Mobile industry in denial over roaming 
Tuesday, February 23, 2016 at 5:45PM
Robert in Mobile , roaming

In the early days of mobile, execs liked to cite the promise of 'anywhere, anytime'. Today they like to talk of 'consistent experience.'

 

Speaking at a 5G session at MWC on Monday, Deutsche Telekom CTO Bruno Jacobfeuerborn said he'd like to get the same user experience in Barcelona, New York, Paris or wherever he might be.

 

It's a nice benchmark that operators and consumers can endorse, but ironically, it was pitched to an audience plugged into the internet by Wi-Fi. Sure, Wi-Fi is mandatory for any self-respecting conference, but the fact is roaming has always been a premium service.

 

For all the talk of users being glued to their smartphones, the extortionate prices for data roaming are a remarkably effective curb on internet consumption. The vast majority of travelling mobile users would rather log in to the cruddiest free Wi-Fi than risk turning on data roaming, making the idea of a consistent experience meaningless.

 

This is lost on cellco industry execs – and Jacobfeuerborn is certainly not alone – who never have to consider the price of their roaming service.

 

They also appear not to appreciate that that extortionate roaming rates make the case for OTT services in both financial and moral terms. It is laughable for operators to complain about 'free riding' OTT players when they takie advantage of the complex and non-transparent roaming process to gouge customers.

 

The industry is now girding itself for a fight with WiFi over access to unlicensed spectrum for LTE – a battle that inevitably will get political. How sympathetic will consumers and politicians be to price-gouging telcos over the cheap and cheerful Wi-Fi guys?

 

I was prompted in these reflections just before Jacobfeuerborn's presentation by my Hong Kong provider, alerting me that I had reached my daily roaming limit. That is a lavish 5MB for which I am taxed HK$68 ($8.76) a day. At that run rate I'd be paying HK$27,200, or nearly $3,500, for my monthly 2GB data package.

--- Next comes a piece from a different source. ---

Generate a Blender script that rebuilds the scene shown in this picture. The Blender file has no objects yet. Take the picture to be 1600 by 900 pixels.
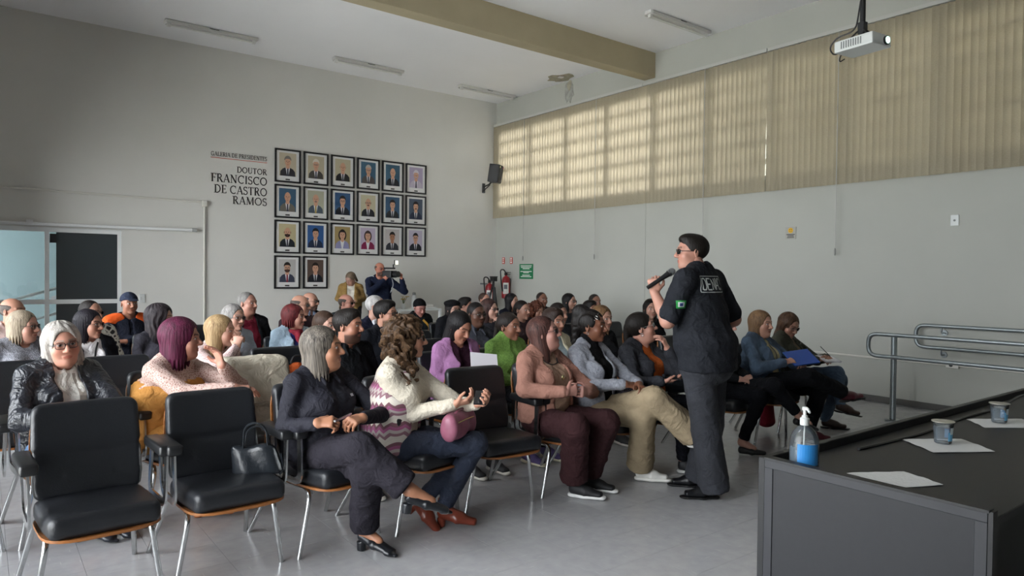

That's an absurd level of over-charging and for once EU regulators are one the right track in trying to eliminate it for the most part over the opposition of the telcos.

 

Roaming charges didn't create Whatsapp, iMessage and WeChat, but it they certainly make the consumer case for them. The low cost and huge capacity of 5G will be meaningless if operators don't use it to ensure that low-cost connectivity isn't just for the home market.

It also says something about the sense of unreality of mobile leaders who spend so much time fretting about threats to their business yet are oblivious to this heist of consumer cash and goodwill.